This volume suffers from serious shortcomings. It seeks to investigate how the congress and the public reacted to Woodrow Wilson’s Caribbean policy. Unhappily, it lacks focus, direction, conceptual coherence, and methodological rigor. Studies of public opinion require delicate handling. Usually they seek to demonstrate an impact (or lack thereof) on policy formation, or they present a discussion of policy alternatives. This work does neither. Rather, it reports unsystematically what was said by various figures in congress, in the press, and in the periodical literature. Ultimately it demonstrates that different people thought different things, although a majority seem to have supported President Wilson for reasons of security and humanitarianism.

Professor Carter proclaims as a “premise” an anti-Marxian position, holding curiously that an economic interpretation is refuted by the fact that policy initiatives came from government officials and not from members of the business community. Subsequently ignoring the implications of this perplexing claim, with which the author never comes to grips, Carter then recounts responses to the administration’s actions in Haiti, the Dominican Republic, Nicaragua, and the Danish West Indies. Although portions of this work are interesting, at times revealing, the book overall fails to provide an integrated and sustained analysis.

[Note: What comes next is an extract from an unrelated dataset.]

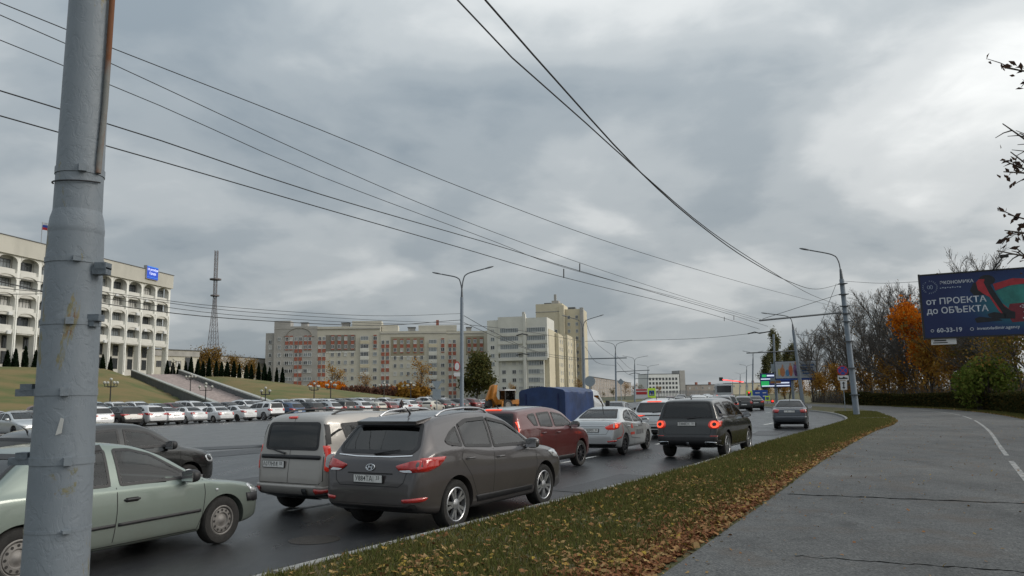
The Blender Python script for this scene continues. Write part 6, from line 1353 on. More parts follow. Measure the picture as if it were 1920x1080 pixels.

A sense of uncertainty of purpose pervades this study. It might have illuminated important issues such as the function of opinionmaking elites in foreign policy or the role of public opinion on policy makers. The author alludes to such matters but does not develop them. He observes correctly that contradictions in Wilson’s vision of hemispheric solidarity impeded the fulfillment of his aims, yet Carter does not push the matter. He is content to say that the congress, the press, and the president sometimes differed over methods but usually agreed upon the goals of peace, prosperity, and stability within the Caribbean. Such findings spring few surprises.